Laser Beam Welding of Structural Materials in Space

As countries and private companies around the world have engaged in a new space race, not only to explore but also to utilize space and colonize other cosmic bodies, such as the Moon and Mars, manufacturing in space is no longer a distant dream but a pressing need. Therefore, materials joining in space has become a critical enabling technology for the rapidly growing in-space servicing, assembly, and manufacturing (ISAM) sector. Today, no metallurgical joining processes have been proven fit-for-service for execution in space. There is limited fundamental understanding of the effects of the space environment (gravity, atmosphere, and temperature) on the joining processes, the metallurgy, and performance of the joints. The current inability to effectively join materials in space significantly impairs the advancement of space exploration and the economy.
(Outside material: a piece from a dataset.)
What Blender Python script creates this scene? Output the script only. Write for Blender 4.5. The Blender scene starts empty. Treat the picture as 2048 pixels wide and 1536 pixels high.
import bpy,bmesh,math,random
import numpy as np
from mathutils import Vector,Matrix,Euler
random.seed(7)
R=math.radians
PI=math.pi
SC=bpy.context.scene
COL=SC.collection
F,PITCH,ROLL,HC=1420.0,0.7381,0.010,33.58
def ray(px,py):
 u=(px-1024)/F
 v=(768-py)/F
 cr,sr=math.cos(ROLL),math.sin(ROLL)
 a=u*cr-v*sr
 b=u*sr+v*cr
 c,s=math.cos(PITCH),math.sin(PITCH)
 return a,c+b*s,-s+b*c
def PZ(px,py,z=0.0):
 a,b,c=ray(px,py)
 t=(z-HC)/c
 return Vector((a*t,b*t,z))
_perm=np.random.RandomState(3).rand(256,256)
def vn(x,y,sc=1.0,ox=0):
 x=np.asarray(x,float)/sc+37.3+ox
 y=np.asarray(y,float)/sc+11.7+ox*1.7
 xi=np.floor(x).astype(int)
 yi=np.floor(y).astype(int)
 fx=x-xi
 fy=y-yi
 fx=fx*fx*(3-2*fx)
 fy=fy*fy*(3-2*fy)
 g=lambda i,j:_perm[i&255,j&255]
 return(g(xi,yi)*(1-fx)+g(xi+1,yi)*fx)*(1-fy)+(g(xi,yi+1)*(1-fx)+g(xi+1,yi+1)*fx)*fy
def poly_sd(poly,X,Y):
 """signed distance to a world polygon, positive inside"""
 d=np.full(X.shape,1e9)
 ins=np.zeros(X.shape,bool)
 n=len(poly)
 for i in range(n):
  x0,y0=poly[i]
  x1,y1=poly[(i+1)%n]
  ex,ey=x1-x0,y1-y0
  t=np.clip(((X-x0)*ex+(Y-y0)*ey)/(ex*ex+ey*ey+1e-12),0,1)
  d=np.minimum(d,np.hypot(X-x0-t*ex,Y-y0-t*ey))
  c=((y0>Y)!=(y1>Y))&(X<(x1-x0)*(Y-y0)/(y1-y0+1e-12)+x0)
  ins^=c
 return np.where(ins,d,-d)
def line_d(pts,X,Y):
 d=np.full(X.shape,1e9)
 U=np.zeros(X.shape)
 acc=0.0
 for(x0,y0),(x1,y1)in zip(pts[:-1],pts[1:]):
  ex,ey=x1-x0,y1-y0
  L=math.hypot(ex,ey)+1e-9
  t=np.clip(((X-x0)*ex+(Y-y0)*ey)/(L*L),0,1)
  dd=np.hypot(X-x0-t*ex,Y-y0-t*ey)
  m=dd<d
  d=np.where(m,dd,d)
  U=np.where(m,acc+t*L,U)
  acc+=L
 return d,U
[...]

Our team, which also includes several members from NASA MSFC, LRC, and GRC, investigates the impact of space conditions on Laser Beam Welding (LBW) of metallic alloys. A 1 kW, 1070nm Yb-fiber pulsed laser was fitted into a vacuum chamber for microgravity experiments. To mimic space, our experimental setup rides aboard a parabolic flight where high-vacuum and variable gravity (from µg to 1.8g) experiments address the impact on weld geometry, microstructure, and defect formation on AA-2219, 316L stainless steel, and Ti-based alloys. This research represents a significant step toward qualifying LBW for ISAM applications, supporting the broader goal of enabling autonomous, on-demand fabrication and repair in orbit and beyond. Ultimately, the insights gained from this work contribute to the development of robust and predictive Integrated Computational Materials Engineering (ICME) frameworks, helping to establish design and process qualification standards for welding in space.